| GIVEN INSTRUCTION |
All of the data below should be written out exactly.

| COLLECTED MATERIAL |
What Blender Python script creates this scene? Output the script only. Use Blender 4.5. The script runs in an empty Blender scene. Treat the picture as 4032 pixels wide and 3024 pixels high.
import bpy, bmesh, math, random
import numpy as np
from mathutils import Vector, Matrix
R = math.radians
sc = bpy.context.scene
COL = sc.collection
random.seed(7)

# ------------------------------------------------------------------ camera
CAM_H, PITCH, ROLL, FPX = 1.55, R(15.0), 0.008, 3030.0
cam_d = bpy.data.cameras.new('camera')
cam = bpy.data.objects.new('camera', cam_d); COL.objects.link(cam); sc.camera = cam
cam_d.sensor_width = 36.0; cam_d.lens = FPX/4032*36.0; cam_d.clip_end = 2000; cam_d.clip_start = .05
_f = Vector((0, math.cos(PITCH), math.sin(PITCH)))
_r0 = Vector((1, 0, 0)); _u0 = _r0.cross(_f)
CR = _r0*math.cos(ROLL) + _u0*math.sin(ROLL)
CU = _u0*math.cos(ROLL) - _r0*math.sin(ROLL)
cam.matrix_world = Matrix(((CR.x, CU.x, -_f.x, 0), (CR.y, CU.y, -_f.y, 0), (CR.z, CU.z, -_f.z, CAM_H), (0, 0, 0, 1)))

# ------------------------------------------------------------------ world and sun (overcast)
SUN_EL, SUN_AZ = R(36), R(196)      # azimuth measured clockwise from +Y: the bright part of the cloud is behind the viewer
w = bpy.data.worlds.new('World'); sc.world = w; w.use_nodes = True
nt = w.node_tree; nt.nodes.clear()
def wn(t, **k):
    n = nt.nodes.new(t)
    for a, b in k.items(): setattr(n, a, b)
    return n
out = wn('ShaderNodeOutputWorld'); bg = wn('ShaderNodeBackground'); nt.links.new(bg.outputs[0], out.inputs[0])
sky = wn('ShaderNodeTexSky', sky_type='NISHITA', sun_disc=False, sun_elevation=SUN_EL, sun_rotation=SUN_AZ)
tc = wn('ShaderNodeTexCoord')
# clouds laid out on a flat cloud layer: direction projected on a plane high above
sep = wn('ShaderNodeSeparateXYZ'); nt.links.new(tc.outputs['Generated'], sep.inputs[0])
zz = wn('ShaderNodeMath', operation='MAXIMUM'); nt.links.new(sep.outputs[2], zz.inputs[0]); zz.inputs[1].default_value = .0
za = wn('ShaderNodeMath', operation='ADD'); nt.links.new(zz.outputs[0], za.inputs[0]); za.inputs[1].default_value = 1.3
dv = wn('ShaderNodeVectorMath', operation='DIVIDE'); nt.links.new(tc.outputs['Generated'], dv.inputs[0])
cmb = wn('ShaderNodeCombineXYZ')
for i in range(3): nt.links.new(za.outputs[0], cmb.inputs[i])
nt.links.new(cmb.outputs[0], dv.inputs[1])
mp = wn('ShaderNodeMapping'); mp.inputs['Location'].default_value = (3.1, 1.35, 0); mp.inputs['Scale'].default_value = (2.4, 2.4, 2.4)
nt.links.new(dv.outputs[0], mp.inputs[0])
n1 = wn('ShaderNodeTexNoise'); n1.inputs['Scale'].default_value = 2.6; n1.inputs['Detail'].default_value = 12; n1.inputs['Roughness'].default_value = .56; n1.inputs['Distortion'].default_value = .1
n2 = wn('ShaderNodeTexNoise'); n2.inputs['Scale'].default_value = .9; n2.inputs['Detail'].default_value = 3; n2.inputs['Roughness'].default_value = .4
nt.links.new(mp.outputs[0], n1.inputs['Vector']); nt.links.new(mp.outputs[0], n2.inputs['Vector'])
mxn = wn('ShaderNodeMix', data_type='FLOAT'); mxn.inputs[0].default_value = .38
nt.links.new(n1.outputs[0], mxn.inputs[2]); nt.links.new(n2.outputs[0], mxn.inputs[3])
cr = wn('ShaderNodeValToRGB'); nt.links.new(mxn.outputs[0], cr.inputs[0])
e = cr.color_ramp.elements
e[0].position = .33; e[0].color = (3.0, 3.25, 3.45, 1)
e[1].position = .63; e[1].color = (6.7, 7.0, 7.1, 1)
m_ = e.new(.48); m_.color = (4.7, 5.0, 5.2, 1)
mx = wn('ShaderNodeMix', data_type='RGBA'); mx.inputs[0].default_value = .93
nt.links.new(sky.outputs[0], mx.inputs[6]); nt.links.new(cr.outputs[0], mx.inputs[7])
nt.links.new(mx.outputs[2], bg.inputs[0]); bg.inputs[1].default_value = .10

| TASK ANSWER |
What Blender Python script creates this scene? Output the script only. Use Blender 4.5. The script runs in an empty Blender scene. Treat the picture as 4032 pixels wide and 3024 pixels high.
import bpy, bmesh, math, random
import numpy as np
from mathutils import Vector, Matrix
R = math.radians
sc = bpy.context.scene
COL = sc.collection
random.seed(7)

# ------------------------------------------------------------------ camera
CAM_H, PITCH, ROLL, FPX = 1.55, R(15.0), 0.008, 3030.0
cam_d = bpy.data.cameras.new('camera')
cam = bpy.data.objects.new('camera', cam_d); COL.objects.link(cam); sc.camera = cam
cam_d.sensor_width = 36.0; cam_d.lens = FPX/4032*36.0; cam_d.clip_end = 2000; cam_d.clip_start = .05
_f = Vector((0, math.cos(PITCH), math.sin(PITCH)))
_r0 = Vector((1, 0, 0)); _u0 = _r0.cross(_f)
CR = _r0*math.cos(ROLL) + _u0*math.sin(ROLL)
CU = _u0*math.cos(ROLL) - _r0*math.sin(ROLL)
cam.matrix_world = Matrix(((CR.x, CU.x, -_f.x, 0), (CR.y, CU.y, -_f.y, 0), (CR.z, CU.z, -_f.z, CAM_H), (0, 0, 0, 1)))

# ------------------------------------------------------------------ world and sun (overcast)
SUN_EL, SUN_AZ = R(36), R(196)      # azimuth measured clockwise from +Y: the bright part of the cloud is behind the viewer
w = bpy.data.worlds.new('World'); sc.world = w; w.use_nodes = True
nt = w.node_tree; nt.nodes.clear()
def wn(t, **k):
    n = nt.nodes.new(t)
    for a, b in k.items(): setattr(n, a, b)
    return n
out = wn('ShaderNodeOutputWorld'); bg = wn('ShaderNodeBackground'); nt.links.new(bg.outputs[0], out.inputs[0])
sky = wn('ShaderNodeTexSky', sky_type='NISHITA', sun_disc=False, sun_elevation=SUN_EL, sun_rotation=SUN_AZ)
tc = wn('ShaderNodeTexCoord')
# clouds laid out on a flat cloud layer: direction projected on a plane high above
sep = wn('ShaderNodeSeparateXYZ'); nt.links.new(tc.outputs['Generated'], sep.inputs[0])
zz = wn('ShaderNodeMath', operation='MAXIMUM'); nt.links.new(sep.outputs[2], zz.inputs[0]); zz.inputs[1].default_value = .0
za = wn('ShaderNodeMath', operation='ADD'); nt.links.new(zz.outputs[0], za.inputs[0]); za.inputs[1].default_value = 1.3
dv = wn('ShaderNodeVectorMath', operation='DIVIDE'); nt.links.new(tc.outputs['Generated'], dv.inputs[0])
cmb = wn('ShaderNodeCombineXYZ')
for i in range(3): nt.links.new(za.outputs[0], cmb.inputs[i])
nt.links.new(cmb.outputs[0], dv.inputs[1])
mp = wn('ShaderNodeMapping'); mp.inputs['Location'].default_value = (3.1, 1.35, 0); mp.inputs['Scale'].default_value = (2.4, 2.4, 2.4)
nt.links.new(dv.outputs[0], mp.inputs[0])
n1 = wn('ShaderNodeTexNoise'); n1.inputs['Scale'].default_value = 2.6; n1.inputs['Detail'].default_value = 12; n1.inputs['Roughness'].default_value = .56; n1.inputs['Distortion'].default_value = .1
n2 = wn('ShaderNodeTexNoise'); n2.inputs['Scale'].default_value = .9; n2.inputs['Detail'].default_value = 3; n2.inputs['Roughness'].default_value = .4
nt.links.new(mp.outputs[0], n1.inputs['Vector']); nt.links.new(mp.outputs[0], n2.inputs['Vector'])
mxn = wn('ShaderNodeMix', data_type='FLOAT'); mxn.inputs[0].default_value = .38
nt.links.new(n1.outputs[0], mxn.inputs[2]); nt.links.new(n2.outputs[0], mxn.inputs[3])
cr = wn('ShaderNodeValToRGB'); nt.links.new(mxn.outputs[0], cr.inputs[0])
e = cr.color_ramp.elements
e[0].position = .33; e[0].color = (3.0, 3.25, 3.45, 1)
e[1].position = .63; e[1].color = (6.7, 7.0, 7.1, 1)
m_ = e.new(.48); m_.color = (4.7, 5.0, 5.2, 1)
mx = wn('ShaderNodeMix', data_type='RGBA'); mx.inputs[0].default_value = .93
nt.links.new(sky.outputs[0], mx.inputs[6]); nt.links.new(cr.outputs[0], mx.inputs[7])
nt.links.new(mx.outputs[2], bg.inputs[0]); bg.inputs[1].default_value = .10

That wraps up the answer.